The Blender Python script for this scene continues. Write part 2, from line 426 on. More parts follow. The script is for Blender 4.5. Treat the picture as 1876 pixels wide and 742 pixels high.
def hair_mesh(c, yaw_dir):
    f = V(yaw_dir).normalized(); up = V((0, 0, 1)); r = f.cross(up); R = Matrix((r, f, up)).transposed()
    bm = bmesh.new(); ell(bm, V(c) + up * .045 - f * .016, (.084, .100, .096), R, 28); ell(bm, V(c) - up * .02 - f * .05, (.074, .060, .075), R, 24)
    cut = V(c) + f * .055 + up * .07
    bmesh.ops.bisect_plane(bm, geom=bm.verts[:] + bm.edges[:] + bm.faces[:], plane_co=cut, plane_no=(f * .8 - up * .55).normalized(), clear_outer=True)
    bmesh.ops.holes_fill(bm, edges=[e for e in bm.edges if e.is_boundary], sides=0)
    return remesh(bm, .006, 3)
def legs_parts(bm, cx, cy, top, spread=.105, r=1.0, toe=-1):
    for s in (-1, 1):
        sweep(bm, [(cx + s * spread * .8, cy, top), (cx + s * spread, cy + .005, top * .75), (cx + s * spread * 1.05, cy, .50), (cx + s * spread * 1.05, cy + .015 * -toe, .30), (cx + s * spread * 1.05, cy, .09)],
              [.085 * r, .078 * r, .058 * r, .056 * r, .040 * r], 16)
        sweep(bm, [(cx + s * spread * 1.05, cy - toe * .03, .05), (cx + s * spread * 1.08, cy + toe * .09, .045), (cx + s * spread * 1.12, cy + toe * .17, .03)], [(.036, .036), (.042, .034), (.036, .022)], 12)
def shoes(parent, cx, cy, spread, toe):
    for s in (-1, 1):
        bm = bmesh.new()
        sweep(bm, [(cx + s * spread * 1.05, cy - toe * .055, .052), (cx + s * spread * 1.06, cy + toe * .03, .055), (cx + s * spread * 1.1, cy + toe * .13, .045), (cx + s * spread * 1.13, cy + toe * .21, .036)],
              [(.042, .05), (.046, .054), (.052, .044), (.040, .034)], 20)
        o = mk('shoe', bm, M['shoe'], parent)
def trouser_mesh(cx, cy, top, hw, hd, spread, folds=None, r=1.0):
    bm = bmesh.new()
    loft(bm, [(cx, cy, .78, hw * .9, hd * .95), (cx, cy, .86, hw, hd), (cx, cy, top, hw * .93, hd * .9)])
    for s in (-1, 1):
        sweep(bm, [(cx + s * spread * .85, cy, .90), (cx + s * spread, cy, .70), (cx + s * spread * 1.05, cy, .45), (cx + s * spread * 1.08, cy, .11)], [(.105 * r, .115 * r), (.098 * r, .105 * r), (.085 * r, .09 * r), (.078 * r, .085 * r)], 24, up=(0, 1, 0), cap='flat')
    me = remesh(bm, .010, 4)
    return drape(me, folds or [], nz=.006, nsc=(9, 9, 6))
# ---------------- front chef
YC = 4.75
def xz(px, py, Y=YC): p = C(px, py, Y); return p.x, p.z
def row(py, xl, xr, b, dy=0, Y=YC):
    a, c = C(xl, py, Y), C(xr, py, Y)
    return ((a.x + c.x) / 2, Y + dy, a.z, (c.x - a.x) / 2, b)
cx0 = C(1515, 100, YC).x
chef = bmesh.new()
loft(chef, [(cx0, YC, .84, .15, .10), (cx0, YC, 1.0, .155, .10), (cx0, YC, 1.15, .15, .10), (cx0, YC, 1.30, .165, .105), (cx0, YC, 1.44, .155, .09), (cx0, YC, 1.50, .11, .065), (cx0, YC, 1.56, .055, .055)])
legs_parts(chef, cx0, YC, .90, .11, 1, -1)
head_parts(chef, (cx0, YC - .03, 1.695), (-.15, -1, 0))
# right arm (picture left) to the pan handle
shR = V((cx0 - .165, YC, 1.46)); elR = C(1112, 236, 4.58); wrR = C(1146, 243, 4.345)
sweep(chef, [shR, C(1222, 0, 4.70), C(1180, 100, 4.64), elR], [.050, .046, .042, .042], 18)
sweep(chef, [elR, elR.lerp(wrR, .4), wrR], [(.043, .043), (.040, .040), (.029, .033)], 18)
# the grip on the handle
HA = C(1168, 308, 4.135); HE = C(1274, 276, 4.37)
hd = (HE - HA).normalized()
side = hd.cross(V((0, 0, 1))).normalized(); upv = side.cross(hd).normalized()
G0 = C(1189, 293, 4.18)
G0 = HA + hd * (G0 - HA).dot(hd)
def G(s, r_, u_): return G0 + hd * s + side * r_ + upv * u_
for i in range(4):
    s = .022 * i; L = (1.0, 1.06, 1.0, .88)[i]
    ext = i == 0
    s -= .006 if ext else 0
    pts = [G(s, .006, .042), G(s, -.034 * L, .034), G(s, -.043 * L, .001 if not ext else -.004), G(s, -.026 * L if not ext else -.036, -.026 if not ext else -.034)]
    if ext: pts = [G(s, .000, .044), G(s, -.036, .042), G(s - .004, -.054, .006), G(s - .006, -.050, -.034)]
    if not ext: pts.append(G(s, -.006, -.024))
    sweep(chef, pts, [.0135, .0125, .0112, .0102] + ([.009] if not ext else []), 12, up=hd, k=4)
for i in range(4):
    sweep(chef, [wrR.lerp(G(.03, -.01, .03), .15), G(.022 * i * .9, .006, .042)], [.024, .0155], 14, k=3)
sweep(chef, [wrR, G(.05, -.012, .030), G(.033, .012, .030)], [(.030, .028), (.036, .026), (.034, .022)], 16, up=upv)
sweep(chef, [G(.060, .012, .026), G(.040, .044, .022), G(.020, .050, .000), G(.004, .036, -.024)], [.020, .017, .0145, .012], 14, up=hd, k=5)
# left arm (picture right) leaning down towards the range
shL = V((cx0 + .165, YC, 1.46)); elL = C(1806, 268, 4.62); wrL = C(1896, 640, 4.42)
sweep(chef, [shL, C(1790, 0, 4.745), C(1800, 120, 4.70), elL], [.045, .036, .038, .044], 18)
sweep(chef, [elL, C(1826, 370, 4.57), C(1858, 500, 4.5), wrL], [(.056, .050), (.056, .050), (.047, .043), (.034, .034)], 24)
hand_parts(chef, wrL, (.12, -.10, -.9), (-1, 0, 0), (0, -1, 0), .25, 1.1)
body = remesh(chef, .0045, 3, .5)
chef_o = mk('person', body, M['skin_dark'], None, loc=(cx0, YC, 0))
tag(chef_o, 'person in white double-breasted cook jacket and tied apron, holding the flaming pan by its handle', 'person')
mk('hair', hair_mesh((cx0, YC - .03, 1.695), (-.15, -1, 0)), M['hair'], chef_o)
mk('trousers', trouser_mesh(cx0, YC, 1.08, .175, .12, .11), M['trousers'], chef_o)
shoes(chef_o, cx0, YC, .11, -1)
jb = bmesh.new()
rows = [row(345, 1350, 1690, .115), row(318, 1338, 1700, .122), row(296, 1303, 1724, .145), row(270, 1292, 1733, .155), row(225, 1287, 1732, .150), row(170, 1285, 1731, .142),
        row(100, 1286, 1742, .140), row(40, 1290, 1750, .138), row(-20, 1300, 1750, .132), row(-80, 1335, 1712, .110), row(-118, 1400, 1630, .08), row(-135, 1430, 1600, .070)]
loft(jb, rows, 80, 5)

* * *

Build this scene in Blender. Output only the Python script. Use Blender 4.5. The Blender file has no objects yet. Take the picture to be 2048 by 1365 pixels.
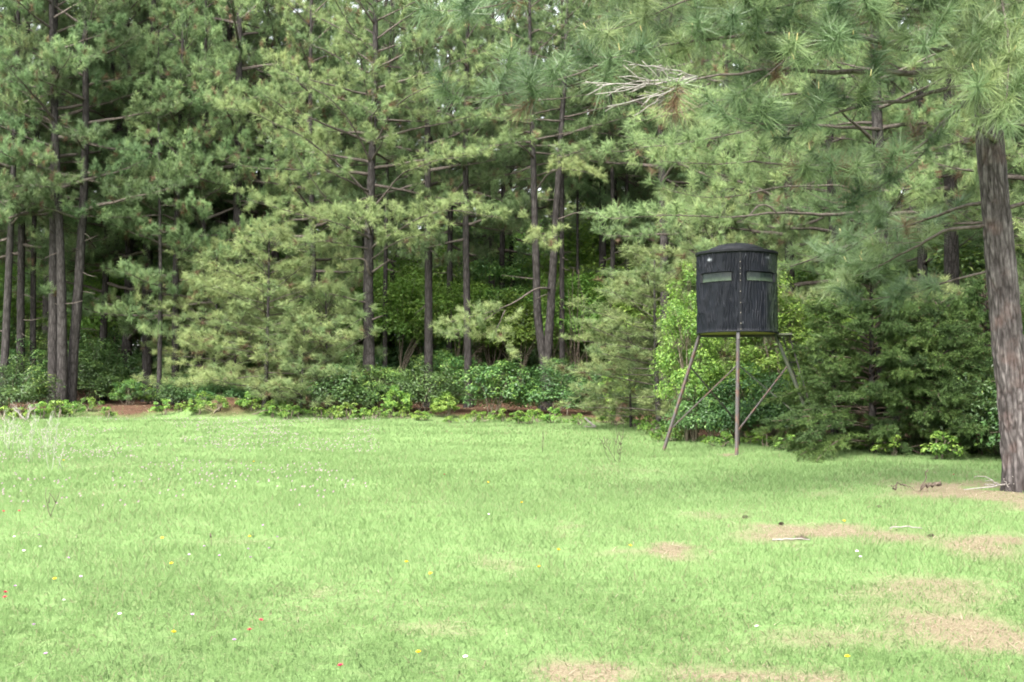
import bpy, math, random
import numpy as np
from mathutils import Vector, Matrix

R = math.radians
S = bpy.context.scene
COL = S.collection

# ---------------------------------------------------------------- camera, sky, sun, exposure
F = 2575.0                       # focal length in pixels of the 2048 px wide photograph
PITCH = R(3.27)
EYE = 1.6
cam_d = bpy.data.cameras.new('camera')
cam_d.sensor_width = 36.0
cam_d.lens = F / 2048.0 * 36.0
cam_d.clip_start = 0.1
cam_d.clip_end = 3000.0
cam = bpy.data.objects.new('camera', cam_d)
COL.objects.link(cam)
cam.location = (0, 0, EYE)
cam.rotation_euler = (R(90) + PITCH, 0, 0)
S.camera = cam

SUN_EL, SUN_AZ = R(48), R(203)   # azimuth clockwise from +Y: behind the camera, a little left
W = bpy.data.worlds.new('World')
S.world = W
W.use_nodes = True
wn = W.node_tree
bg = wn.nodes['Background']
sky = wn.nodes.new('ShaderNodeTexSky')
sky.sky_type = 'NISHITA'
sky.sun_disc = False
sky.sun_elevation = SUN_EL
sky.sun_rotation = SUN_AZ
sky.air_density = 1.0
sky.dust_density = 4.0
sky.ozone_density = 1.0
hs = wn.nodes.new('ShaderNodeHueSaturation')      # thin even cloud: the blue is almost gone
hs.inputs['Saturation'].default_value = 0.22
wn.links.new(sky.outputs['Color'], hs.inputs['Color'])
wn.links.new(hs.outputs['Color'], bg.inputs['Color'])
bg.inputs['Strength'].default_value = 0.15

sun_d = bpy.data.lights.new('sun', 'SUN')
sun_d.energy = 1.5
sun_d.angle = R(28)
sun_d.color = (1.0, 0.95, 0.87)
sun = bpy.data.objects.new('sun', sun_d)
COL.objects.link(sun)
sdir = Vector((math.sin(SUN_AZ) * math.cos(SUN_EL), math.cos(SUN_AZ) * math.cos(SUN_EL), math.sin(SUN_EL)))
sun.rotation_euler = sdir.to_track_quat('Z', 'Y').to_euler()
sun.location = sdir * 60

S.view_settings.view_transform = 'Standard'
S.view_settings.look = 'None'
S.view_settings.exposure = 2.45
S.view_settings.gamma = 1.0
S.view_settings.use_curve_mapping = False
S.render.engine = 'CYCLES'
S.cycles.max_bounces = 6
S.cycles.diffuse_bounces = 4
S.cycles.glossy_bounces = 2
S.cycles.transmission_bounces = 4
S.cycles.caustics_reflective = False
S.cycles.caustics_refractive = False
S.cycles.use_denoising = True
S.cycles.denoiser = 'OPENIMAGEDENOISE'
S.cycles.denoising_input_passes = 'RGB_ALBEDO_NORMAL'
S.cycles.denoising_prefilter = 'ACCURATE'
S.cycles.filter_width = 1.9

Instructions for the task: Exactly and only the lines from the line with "Build this scene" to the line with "S.camera = cam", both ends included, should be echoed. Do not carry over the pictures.

Response for this exercise:
Build this scene in Blender. Output only the Python script. Use Blender 4.5. The Blender file has no objects yet. Take the picture to be 2048 by 1365 pixels.
import bpy, math, random
import numpy as np
from mathutils import Vector, Matrix

R = math.radians
S = bpy.context.scene
COL = S.collection

# ---------------------------------------------------------------- camera, sky, sun, exposure
F = 2575.0                       # focal length in pixels of the 2048 px wide photograph
PITCH = R(3.27)
EYE = 1.6
cam_d = bpy.data.cameras.new('camera')
cam_d.sensor_width = 36.0
cam_d.lens = F / 2048.0 * 36.0
cam_d.clip_start = 0.1
cam_d.clip_end = 3000.0
cam = bpy.data.objects.new('camera', cam_d)
COL.objects.link(cam)
cam.location = (0, 0, EYE)
cam.rotation_euler = (R(90) + PITCH, 0, 0)
S.camera = cam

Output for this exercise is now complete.